* _WHAT IS NEEDED_: Without the pictures, write out all the lines below exactly as they appear.

* _SUPPLIED DATA_:
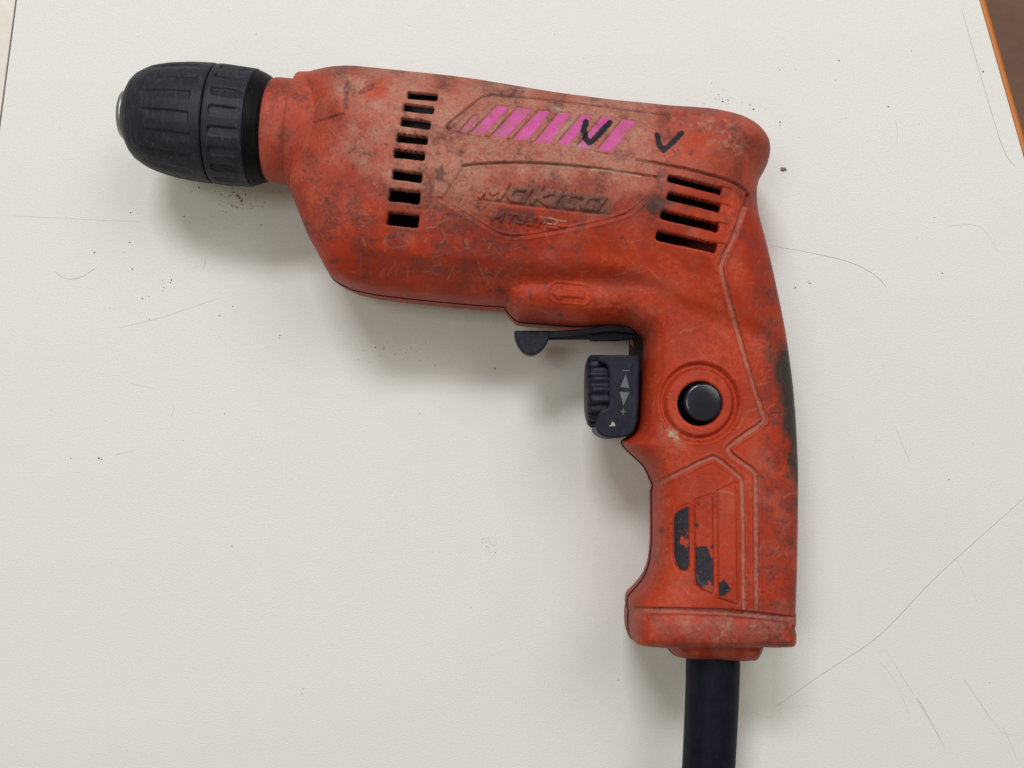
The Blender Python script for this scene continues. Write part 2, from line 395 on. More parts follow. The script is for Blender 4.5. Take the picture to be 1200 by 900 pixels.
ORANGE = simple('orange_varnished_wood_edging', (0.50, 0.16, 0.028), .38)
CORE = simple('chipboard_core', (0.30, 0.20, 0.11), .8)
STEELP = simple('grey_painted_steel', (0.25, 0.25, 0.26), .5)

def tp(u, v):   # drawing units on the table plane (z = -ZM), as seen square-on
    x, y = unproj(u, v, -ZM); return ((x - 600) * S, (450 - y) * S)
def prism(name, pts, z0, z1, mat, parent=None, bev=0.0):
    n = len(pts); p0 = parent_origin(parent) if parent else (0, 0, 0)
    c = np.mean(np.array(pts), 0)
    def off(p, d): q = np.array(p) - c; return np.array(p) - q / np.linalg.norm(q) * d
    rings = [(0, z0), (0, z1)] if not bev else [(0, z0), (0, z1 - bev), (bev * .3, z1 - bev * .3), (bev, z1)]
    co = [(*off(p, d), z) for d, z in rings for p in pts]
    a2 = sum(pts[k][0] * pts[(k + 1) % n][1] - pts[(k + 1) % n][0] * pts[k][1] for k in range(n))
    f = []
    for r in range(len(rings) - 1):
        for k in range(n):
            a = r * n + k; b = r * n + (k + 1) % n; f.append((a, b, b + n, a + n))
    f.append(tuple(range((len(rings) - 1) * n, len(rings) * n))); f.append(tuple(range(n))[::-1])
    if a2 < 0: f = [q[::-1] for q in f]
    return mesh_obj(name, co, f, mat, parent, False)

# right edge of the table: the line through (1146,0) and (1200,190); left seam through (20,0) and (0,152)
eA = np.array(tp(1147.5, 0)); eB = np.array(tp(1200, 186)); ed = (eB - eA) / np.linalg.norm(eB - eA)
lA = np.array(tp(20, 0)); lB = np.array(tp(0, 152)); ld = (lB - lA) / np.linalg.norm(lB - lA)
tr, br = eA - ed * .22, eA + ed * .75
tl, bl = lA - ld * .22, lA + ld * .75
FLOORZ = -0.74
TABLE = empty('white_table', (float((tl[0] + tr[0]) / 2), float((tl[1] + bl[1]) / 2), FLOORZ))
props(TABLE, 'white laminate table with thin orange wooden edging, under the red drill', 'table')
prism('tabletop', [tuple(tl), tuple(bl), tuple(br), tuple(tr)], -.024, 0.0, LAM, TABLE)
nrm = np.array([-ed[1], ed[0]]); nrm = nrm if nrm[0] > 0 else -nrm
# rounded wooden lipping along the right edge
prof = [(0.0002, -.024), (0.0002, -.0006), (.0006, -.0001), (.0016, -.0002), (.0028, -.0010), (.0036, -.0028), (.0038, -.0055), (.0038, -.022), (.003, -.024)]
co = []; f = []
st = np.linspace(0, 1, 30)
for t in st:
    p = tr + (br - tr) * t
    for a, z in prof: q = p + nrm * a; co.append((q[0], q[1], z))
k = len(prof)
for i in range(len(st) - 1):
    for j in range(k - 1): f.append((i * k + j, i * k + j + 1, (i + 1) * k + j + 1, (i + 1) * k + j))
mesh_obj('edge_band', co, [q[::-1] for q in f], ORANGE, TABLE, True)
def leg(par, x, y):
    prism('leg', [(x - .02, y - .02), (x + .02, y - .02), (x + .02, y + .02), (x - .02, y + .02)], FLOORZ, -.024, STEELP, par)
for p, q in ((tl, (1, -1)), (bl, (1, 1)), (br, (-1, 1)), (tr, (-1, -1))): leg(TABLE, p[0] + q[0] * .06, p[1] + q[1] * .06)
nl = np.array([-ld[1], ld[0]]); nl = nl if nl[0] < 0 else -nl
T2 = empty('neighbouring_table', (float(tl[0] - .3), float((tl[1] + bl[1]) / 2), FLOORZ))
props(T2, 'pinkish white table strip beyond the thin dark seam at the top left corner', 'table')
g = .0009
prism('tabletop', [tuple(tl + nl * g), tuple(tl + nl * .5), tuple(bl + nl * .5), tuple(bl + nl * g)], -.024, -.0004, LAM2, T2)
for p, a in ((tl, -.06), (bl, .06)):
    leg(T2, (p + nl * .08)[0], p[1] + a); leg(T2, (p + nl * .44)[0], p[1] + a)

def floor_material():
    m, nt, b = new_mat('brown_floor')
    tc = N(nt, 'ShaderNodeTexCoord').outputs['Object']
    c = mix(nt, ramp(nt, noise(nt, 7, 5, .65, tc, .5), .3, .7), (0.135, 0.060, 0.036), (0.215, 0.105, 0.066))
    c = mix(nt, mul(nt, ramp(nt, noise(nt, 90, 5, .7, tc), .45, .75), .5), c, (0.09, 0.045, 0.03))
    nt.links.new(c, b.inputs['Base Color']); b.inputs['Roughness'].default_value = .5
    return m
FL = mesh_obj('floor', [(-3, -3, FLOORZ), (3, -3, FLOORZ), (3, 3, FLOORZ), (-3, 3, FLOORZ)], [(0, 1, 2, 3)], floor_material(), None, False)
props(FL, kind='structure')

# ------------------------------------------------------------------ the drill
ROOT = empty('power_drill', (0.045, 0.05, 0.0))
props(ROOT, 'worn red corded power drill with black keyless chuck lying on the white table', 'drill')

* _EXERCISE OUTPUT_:
The Blender Python script for this scene continues. Write part 2, from line 395 on. More parts follow. The script is for Blender 4.5. Take the picture to be 1200 by 900 pixels.
ORANGE = simple('orange_varnished_wood_edging', (0.50, 0.16, 0.028), .38)
CORE = simple('chipboard_core', (0.30, 0.20, 0.11), .8)
STEELP = simple('grey_painted_steel', (0.25, 0.25, 0.26), .5)

def tp(u, v):   # drawing units on the table plane (z = -ZM), as seen square-on
    x, y = unproj(u, v, -ZM); return ((x - 600) * S, (450 - y) * S)
def prism(name, pts, z0, z1, mat, parent=None, bev=0.0):
    n = len(pts); p0 = parent_origin(parent) if parent else (0, 0, 0)
    c = np.mean(np.array(pts), 0)
    def off(p, d): q = np.array(p) - c; return np.array(p) - q / np.linalg.norm(q) * d
    rings = [(0, z0), (0, z1)] if not bev else [(0, z0), (0, z1 - bev), (bev * .3, z1 - bev * .3), (bev, z1)]
    co = [(*off(p, d), z) for d, z in rings for p in pts]
    a2 = sum(pts[k][0] * pts[(k + 1) % n][1] - pts[(k + 1) % n][0] * pts[k][1] for k in range(n))
    f = []
    for r in range(len(rings) - 1):
        for k in range(n):
            a = r * n + k; b = r * n + (k + 1) % n; f.append((a, b, b + n, a + n))
    f.append(tuple(range((len(rings) - 1) * n, len(rings) * n))); f.append(tuple(range(n))[::-1])
    if a2 < 0: f = [q[::-1] for q in f]
    return mesh_obj(name, co, f, mat, parent, False)

# right edge of the table: the line through (1146,0) and (1200,190); left seam through (20,0) and (0,152)
eA = np.array(tp(1147.5, 0)); eB = np.array(tp(1200, 186)); ed = (eB - eA) / np.linalg.norm(eB - eA)
lA = np.array(tp(20, 0)); lB = np.array(tp(0, 152)); ld = (lB - lA) / np.linalg.norm(lB - lA)
tr, br = eA - ed * .22, eA + ed * .75
tl, bl = lA - ld * .22, lA + ld * .75
FLOORZ = -0.74
TABLE = empty('white_table', (float((tl[0] + tr[0]) / 2), float((tl[1] + bl[1]) / 2), FLOORZ))
props(TABLE, 'white laminate table with thin orange wooden edging, under the red drill', 'table')
prism('tabletop', [tuple(tl), tuple(bl), tuple(br), tuple(tr)], -.024, 0.0, LAM, TABLE)
nrm = np.array([-ed[1], ed[0]]); nrm = nrm if nrm[0] > 0 else -nrm
# rounded wooden lipping along the right edge
prof = [(0.0002, -.024), (0.0002, -.0006), (.0006, -.0001), (.0016, -.0002), (.0028, -.0010), (.0036, -.0028), (.0038, -.0055), (.0038, -.022), (.003, -.024)]
co = []; f = []
st = np.linspace(0, 1, 30)
for t in st:
    p = tr + (br - tr) * t
    for a, z in prof: q = p + nrm * a; co.append((q[0], q[1], z))
k = len(prof)
for i in range(len(st) - 1):
    for j in range(k - 1): f.append((i * k + j, i * k + j + 1, (i + 1) * k + j + 1, (i + 1) * k + j))
mesh_obj('edge_band', co, [q[::-1] for q in f], ORANGE, TABLE, True)
def leg(par, x, y):
    prism('leg', [(x - .02, y - .02), (x + .02, y - .02), (x + .02, y + .02), (x - .02, y + .02)], FLOORZ, -.024, STEELP, par)
for p, q in ((tl, (1, -1)), (bl, (1, 1)), (br, (-1, 1)), (tr, (-1, -1))): leg(TABLE, p[0] + q[0] * .06, p[1] + q[1] * .06)
nl = np.array([-ld[1], ld[0]]); nl = nl if nl[0] < 0 else -nl
T2 = empty('neighbouring_table', (float(tl[0] - .3), float((tl[1] + bl[1]) / 2), FLOORZ))
props(T2, 'pinkish white table strip beyond the thin dark seam at the top left corner', 'table')
g = .0009
prism('tabletop', [tuple(tl + nl * g), tuple(tl + nl * .5), tuple(bl + nl * .5), tuple(bl + nl * g)], -.024, -.0004, LAM2, T2)
for p, a in ((tl, -.06), (bl, .06)):
    leg(T2, (p + nl * .08)[0], p[1] + a); leg(T2, (p + nl * .44)[0], p[1] + a)

def floor_material():
    m, nt, b = new_mat('brown_floor')
    tc = N(nt, 'ShaderNodeTexCoord').outputs['Object']
    c = mix(nt, ramp(nt, noise(nt, 7, 5, .65, tc, .5), .3, .7), (0.135, 0.060, 0.036), (0.215, 0.105, 0.066))
    c = mix(nt, mul(nt, ramp(nt, noise(nt, 90, 5, .7, tc), .45, .75), .5), c, (0.09, 0.045, 0.03))
    nt.links.new(c, b.inputs['Base Color']); b.inputs['Roughness'].default_value = .5
    return m
FL = mesh_obj('floor', [(-3, -3, FLOORZ), (3, -3, FLOORZ), (3, 3, FLOORZ), (-3, 3, FLOORZ)], [(0, 1, 2, 3)], floor_material(), None, False)
props(FL, kind='structure')

# ------------------------------------------------------------------ the drill
ROOT = empty('power_drill', (0.045, 0.05, 0.0))
props(ROOT, 'worn red corded power drill with black keyless chuck lying on the white table', 'drill')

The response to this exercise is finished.